Ces papiers d'Amérique(s) sont aussi à leur manière les papiers d'un jour.

Un journal, peut-être ? Un carnet, plus sûrement. Des notes et des impressions. Des textes gouvernés par la circonstance. Improvisés quand il faut. Mal écrits souvent, à la hâte ou sur le vif.

D’une intention encore mal éclaircie. Ils (se) cherchent moins quelque patronage littéraire qu'à découvrir cette intention.

Des papiers, encore. Drôle de matière. Moins emblème que dissonance, lorsqu’on les mesure à leurs ponctuations numériques. Il arrive toutefois qu'ils s’accordent avec le sens qu'ils possèdent en langue anglaise. Ils (re)deviennent alors une catégorie du discours.
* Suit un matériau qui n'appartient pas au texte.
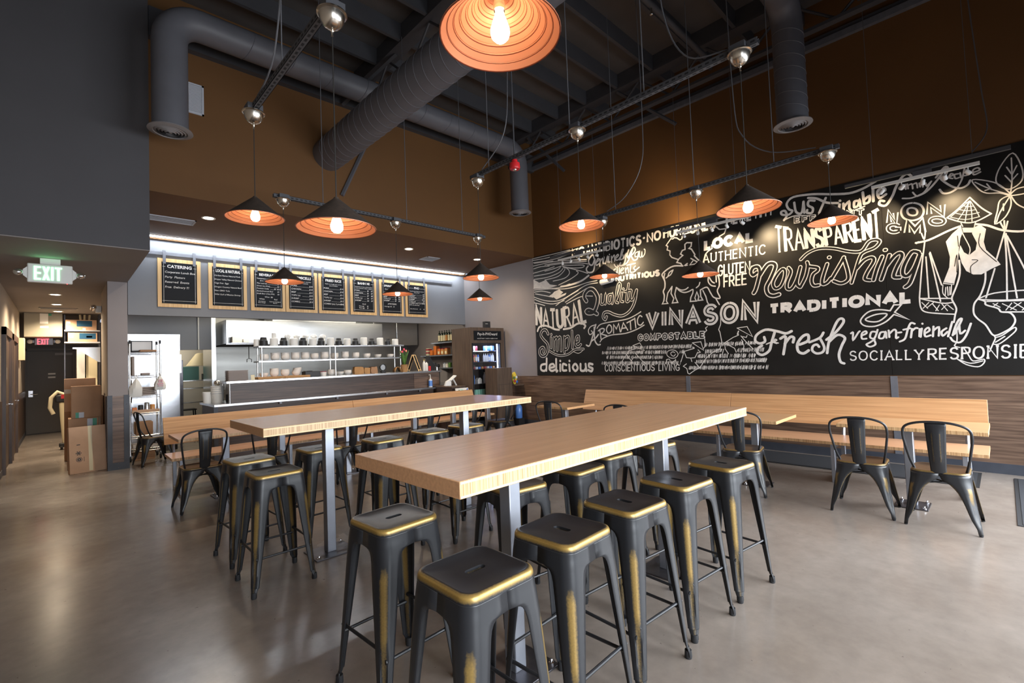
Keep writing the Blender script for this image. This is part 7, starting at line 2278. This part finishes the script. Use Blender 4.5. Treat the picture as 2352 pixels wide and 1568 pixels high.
t = thing('exit_sign', 'red lit exit sign at the end of the corridor under the beige cabinet', 'exit sign', (-0.27, 15.46, 2.29))
MB().box(-0.16, 0.16, -0.02, 0.02, -0.085, 0.085).build('case', 'plate_steel', t, bevel=0.01)
exit_letters(t, 0.225, 0.135, -0.024, 'exit_red')
for sx in (-1, 1):
    MB().ball((sx * 0.23, 0, 0), 0.05, 0.03, 0.05, 14, 8).build('emergency_lamp', 'white_plastic', t)
    MB().box(min(sx * 0.16, sx * 0.20), max(sx * 0.16, sx * 0.20), -0.012, 0.012, -0.03, 0.03).build('lamp_bracket', 'plate_steel', t)

t = thing('metal_cabinet', 'beige metal cabinet hung from the ceiling at the end of the corridor', 'cabinet', (-0.58, 15.0, 2.375))
MB().box(0, 0.62, 0.02, 0.5, 0, ZC - 2.375 - 0.012).build('body', 'tan_box', t)
MB().box(0.0, 0.62, 0.0, 0.02, 0.0, 0.538).build('door', 'tan_box', t, bevel=0.004)
MB().box(0.25, 0.385, -0.002, 0.0, 0.30, 0.53).build('notice', 'paper_white', t)
MB().box(0.255, 0.39, -0.002, 0.0, 0.20, 0.245).build('name_plate', 'paper_white', t)
MB().box(0.39, 0.44, -0.002, 0.0, 0.48, 0.53).build('sticker', 'green_label', t)

t = thing('door_exit', 'charcoal exit door with a lever at the end of the corridor', 'door', (-0.62, 17.40, 0))
t['kind'] = 'structure'
MB().box(0.0, 0.86, 0.0, 0.045, 0.01, 2.14).build('slab', 'door_dark', t, bevel=0.002)
MB().box(-0.03, 0.0, -0.02, 0.05, 0, 2.2).box(0.86, 0.93, -0.02, 0.05, 0, 2.2).box(-0.03, 0.93, -0.02, 0.05, 2.15, 2.22).build('frame', 'door_dark', t)
MB().box(0.03, 0.11, -0.012, 0.0, 0.96, 1.12).tube([(0.07, -0.012, 1.03), (0.07, -0.06, 1.03), (0.20, -0.06, 1.03)], 0.012, 8).build('lever_handle', 'chrome', t)
MB().box(0.39, 0.53, -0.002, 0.0, 1.52, 1.56).build('door_sticker', 'paper_white', t)
MB().box(0.39, 0.53, -0.002, 0.0, 1.43, 1.47).build('door_sticker', 'paper_white', t)
MB().box(0.52, 0.86, -0.03, 0.0, 2.03, 2.09).build('door_closer', 'grille_grey', t)

# two brown doors in the left corridor wall
for k, (y0, y1) in enumerate(((10.62, 12.02), (12.30, 13.62))):
    t = thing('door_%d' % (k + 2), ('brown door nearer the camera in the left corridor wall' if k == 0 else 'brown door farther along the left corridor wall'), 'door', (XL, y0, 0))
    t['kind'] = 'structure'
    w_ = y1 - y0
    MB().box(0.0, 0.05, 0.0, 0.09, 0, 2.27).box(0.0, 0.05, w_ - 0.09, w_, 0, 2.27).box(0.0, 0.05, 0.0, w_, 2.15, 2.27).build('frame', 'door_brown', t)
    MB().box(0.0, 0.012, 0.09, w_ - 0.09, 0.0, 2.15).build('slab', 'door_brown', t)
    MB().tube([(0.012, w_ - 0.18, 1.03), (0.06, w_ - 0.18, 1.03), (0.06, w_ - 0.30, 1.03)], 0.012, 8).build('lever_handle', 'chrome', t)
    MB().box(0.012, 0.016, w_ / 2 - 0.10, w_ / 2 + 0.10, 1.45, 1.65).build('door_sign', 'grille_grey', t)
t = thing('light_switch', 'white light switch on the left corridor wall', 'switch', (XL, 10.02, 1.38))
MB().box(0.0, 0.006, -0.04, 0.04, -0.06, 0.06).build('plate', 'white_plastic', t, bevel=0.002)
MB().box(0.006, 0.010, -0.014, 0.014, -0.03, 0.03).build('rocker', 'white_plastic', t)
put_box('wall_unit', 'slim cream box on the left corridor wall near the exit door', 'box', XL, XL + 0.09, 14.7, 15.0, 1.85, 2.33, 'label_cream')

# shelves at the corridor end
t = thing('storage_rack', 'high storage rack with cartons at the right of the corridor end', 'rack', (0.07, 14.9, 0))
for z in (2.255, 2.53):
    MB().box(0.0, 0.62, 0.0, 0.45, z - 0.03, z).build('shelf_board', 'grille', t)
for x, y in ((0.0, 0.44), (0.60, 0.44), (0.60, 0.01)):
    MB().box(x, x + 0.02, y, y + 0.02, 0.0, ZC).build('upright', 'plate_steel', t)


def carton(lab, x0, x1, y0, y1, z0, z1, m, stickers=(), rot=0.0, tape=None, group=None, loc_y=None):
    t = thing('carton', lab, 'carton', ((x0 + x1) / 2, (y0 + y1) / 2, z0), rot, group)
    hx, hy, h = (x1 - x0) / 2, (y1 - y0) / 2, z1 - z0
    MB().box(-hx, hx, -hy, hy, 0, h).build('box', m, t, bevel=0.004)
    for a0, a1, b0, b1, mm, nm in stickers:
        MB().box(-hx + a0 * 2 * hx, -hx + a1 * 2 * hx, -hy - 0.0015, -hy, b0 * h, b1 * h).build(nm, mm, t)
    if tape:
        MB().box(-hx + tape * 2 * hx - 0.025, -hx + tape * 2 * hx + 0.025, -hy - 0.0012, -hy, 0, h).build('tape', 'label_cream', t)
    return t


G3 = 'cartons on the corridor rack'
carton('upper carton with a blue print on the corridor rack', 0.09, 0.63, 14.92, 15.3, 2.53, 2.77, 'card', ((0.35, 0.85, 0.35, 0.92, 'blue_box', 'print'), (0.03, 0.15, 0.62, 0.82, 'paper_white', 'label'), (0.54, 0.64, 0.0, 0.22, 'paper_white', 'label')), group=G3)
carton('lower carton with a blue print on the corridor rack', 0.13, 0.64, 14.92, 15.3, 2.255, 2.47, 'card', ((0.38, 0.95, 0.30, 0.95, 'blue_box', 'print'), (0.06, 0.18, 0.45, 0.68, 'paper_white', 'label'), (0.62, 0.82, 0.45, 0.65, 'teal', 'sticker')), group=G3)
for k, x in enumerate((0.35, 0.42, 0.50)):
    o = MB().tube([(0, 0, 0), (0.01 * k - 0.01, 0, 0.13)], 0.022, 10).build('paper_roll', 'label_cream')
    o.location = (x, 15.05, 2.772)
    tag(o, '%s cream roll from the left standing on the upper rack carton' % ORD[k], 'roll', 'rolls on the rack carton')
t = thing('wall_lamp', 'twin head emergency lamp at the top of the corridor right wall', 'light', (0.50, 11.0, 2.62))
MB().box(-0.05, 0.028, -0.05, 0.05, -0.06, 0.06).build('case', 'white_plastic', t, bevel=0.006)
MB().ball((-0.08, -0.06, 0.03), 0.045, n=12, m=8).build('lamp_head', 'chrome', t)
MB().ball((-0.08, 0.06, 0.02), 0.045, n=12, m=8).build('lamp_head', 'chrome', t)
t = thing('steel_wall_shelf', 'bracketed steel shelf under the corridor rack', 'shelf', (0.20, 14.2, 2.06))
MB().box(0.0, 0.46, 0.0, 0.45, 0.0, 0.035).build('board', 'stainless', t)
MB().prism([(0.05, 0.0), (0.46, 0.0), (0.46, -0.30), (0.43, -0.30), (0.09, -0.02)], 0.02, 0.05, 'y').build('bracket', 'stainless', t)
put_box('freezer', 'white freezer door edge at the end of the corridor', 'freezer', 0.28, 0.42, 14.9, 15.4, 1.0, 2.08, 'white_plastic')
put_box('partition_board', 'cream board beside the white freezer at the corridor end', 'board', 0.44, 0.64, 14.95, 15.3, 0.9, 2.05, 'label_cream')

# cartons stacked against the corridor right wall
carton('large open topped cardboard box behind the upright carton in the corridor', 0.05, 0.46, 11.3, 11.7, 0.85, 1.42, 'card', ((0.0, 0.28, 0.55, 0.68, 'paper_white', 'label'),))
carton('brown cardboard box standing on end on the corridor stack, green and white sticker', 0.125, 0.485, 10.3, 10.6, 0.79, 1.30, 'card_dark', ((0.14, 0.25, 0.01, 0.18, 'green_label', 'sticker'), (0.25, 0.42, 0.01, 0.18, 'grille', 'sticker')))
carton('low brown box in the corridor stack with a green and white sticker', 0.09, 0.45, 10.25, 10.62, 0.50, 0.79, 'card_dark', ((0.62, 0.80, 0.5, 0.95, 'grille', 'sticker'), (0.80, 0.94, 0.5, 0.95, 'green_label', 'sticker')))
carton('brown carton at the bottom of the corridor stack, hidden by the leaning one', 0.08, 0.46, 10.22, 10.64, 0.0, 0.50, 'card_dark')
carton('lower carton under the open topped box at the back of the corridor stack', 0.05, 0.46, 11.3, 11.7, 0.0, 0.85, 'card_dark')
t = thing('carton', 'big flat cardboard box leaning before the corridor stack, tape down its middle', 'carton', (0.315, 9.74, 0.0), math.radians(8))
lean = Matrix.Rotation(math.radians(-9), 3, 'X')
q = lambda x, y, z: tuple(lean @ Vector((x, y, z)))


def slab_box(x0, x1, y0, y1, z0, z1):
    m_ = MB()
    vs = [q(x, y, z) for z in (z0, z1) for y in (y0, y1) for x in (x0, x1)]
    return m_.add(vs, [(0, 2, 3, 1), (4, 5, 7, 6), (0, 1, 5, 4), (2, 6, 7, 3), (0, 4, 6, 2), (1, 3, 7, 5)])


slab_box(-0.215, 0.215, 0.0, 0.13, 0.0, 0.70).build('box', 'card', t, bevel=0.004)
slab_box(0.005, 0.05, -0.0015, 0.0, 0.02, 0.70).build('tape', 'label_cream', t)
pr_ = MB()


def ring(cx, cz, r0, r1, n=24):
    vs, fs = [], []
    for i in range(n):
        a = 2 * PI * i / n
        vs += [q(cx + r0 * math.cos(a), -0.0015, cz + r0 * math.sin(a)), q(cx + r1 * math.cos(a), -0.0015, cz + r1 * math.sin(a))]
    for i in range(n):
        j = (i + 1) % n
        fs.append((2 * i, 2 * i + 1, 2 * j + 1, 2 * j))
    pr_.add(vs, fs)


ring(-0.105, 0.205, 0.030, 0.036)
ring(-0.105, 0.205, 0.008, 0.022)
ring(-0.11, 0.30, 0.004, 0.016, 12)
for k in range(6):
    ring(-0.11 + 0.026 * math.cos(k * 1.05), 0.30 + 0.026 * math.sin(k * 1.05), 0.003, 0.009, 8)
pr_.add([q(-0.13, -0.0015, 0.42), q(-0.09, -0.0015, 0.42), q(-0.09, -0.0015, 0.432), q(-0.13, -0.0015, 0.432)], [(0, 1, 2, 3)])
pr_.add([q(-0.052, -0.0015, 0.17), q(-0.047, -0.0015, 0.17), q(-0.047, -0.0015, 0.24), q(-0.052, -0.0015, 0.24)], [(0, 1, 2, 3)])
pr_.build('print', 'black', t, smooth=False)

t = thing('vacuum_cleaner', 'cream upright cleaner with a hose and a black bag before the exit door', 'cleaner', (0.02, 13.2, 0.0))
MB().tube([(0.06, 0, 0.12), (0.02, 0, 0.60), (0.0, 0, 0.95)], [0.05, 0.045, 0.04], 14).build('body', 'label_cream', t)
MB().tube([(0.03, 0, 1.10), (-0.06, -0.02, 1.16), (-0.15, -0.02, 1.05), (-0.17, -0.02, 0.85), (-0.12, -0.02, 0.72)], 0.034, 12).build('hose', 'label_cream', t)
MB().box(-0.10, 0.10, -0.06, 0.06, 0.94, 1.10).build('bag', 'black', t, bevel=0.03)
MB().box(-0.01, 0.05, -0.066, -0.06, 1.02, 1.10).build('red_tag', 'red', t)
MB().lathe([(0.001, -0.02), (0.05, -0.02), (0.05, 0.02), (0.001, 0.02)], (0.0, -0.04, 0.05), 14, axis='x').lathe([(0.001, -0.02), (0.05, -0.02), (0.05, 0.02), (0.001, 0.02)], (0.12, -0.04, 0.05), 14, axis='x').build('wheel', 'rubber', t)
MB().box(-0.04, 0.16, -0.08, 0.08, 0.05, 0.13).build('base', 'black', t, bevel=0.02)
Ce sont généralement plutôt des brèves, des citations ou des gloses. Des bouts d'expérience, qui deviennent par accident métaphores. Des morceaux d'actualité. Et pour tout dire, les digressions y occupent le centre.

Les dates qui leur répondent, aléatoires ou affectives, ne tiennent elles-mêmes que de fendre un peu des événements de nature très diverse, intimes ou publics, quelconques - incertains.

Pour l'essentiel, tout y est vu d'ici.

dimanche 15 décembre 2019

L'IMAGE IRRÉSOLUE

Pour les raisons énumérées ci-avant, il me semble difficile de partager la conclusion de Daria Bardelotto (Skén&graphie, 5, PUFC, 2017, p. 109-110) qui a travaillé sur les pré-versions du scénario Dolan déposées à l’IMEC : « Dans l’adaptation de Xavier Dolan, Catherine et Antoine – sans que Louis ait besoin de se livrer à une confession impossible et qu’il ne saura pas faire – comprennent ce qu’il faut comprendre. Louis n’est donc pas retourné en vain : malgré les difficultés de la communication verbale qui caractérisent cette famille, les messages passent à travers ces échanges de regards que seul le cinéma peut transformer en véritables dialogues. La parole irrésolue de Lagarce sort de son impasse à travers l’image. » Et plus loin, commentant le geste ultime de Louis (G. Ulliel), le doigt sur les lèvres, et ce qu’en dit le script (« invitant Catherine au secret…éternel »), deux traitements assurément divergents du silence, « l’image, et à travers elle le regard, s’empare de l’espace du non-dit et le rend intelligible. » Mais y a-t-il des « messages » ? et l’issue de l’échange est-elle de « comprendre » ? et d’abord comment ces personnages « comprennent »-ils (souvent au cœur des malentendus comme ils voient mal) ? L’image s’empare du non-dit mais en le chargeant peut-être plus d’une sonorité selon le mot de l’actrice que d’une signification logique, qui viendrait résoudre ce qui chez Lagarce demeurerait irrésolu. Autant retirer au cinéma son propre pouvoir de suggestion. Autant désarticuler surtout les rapports visible/invisible-dicible/indicible, mis en place dès la séquence prégénérique.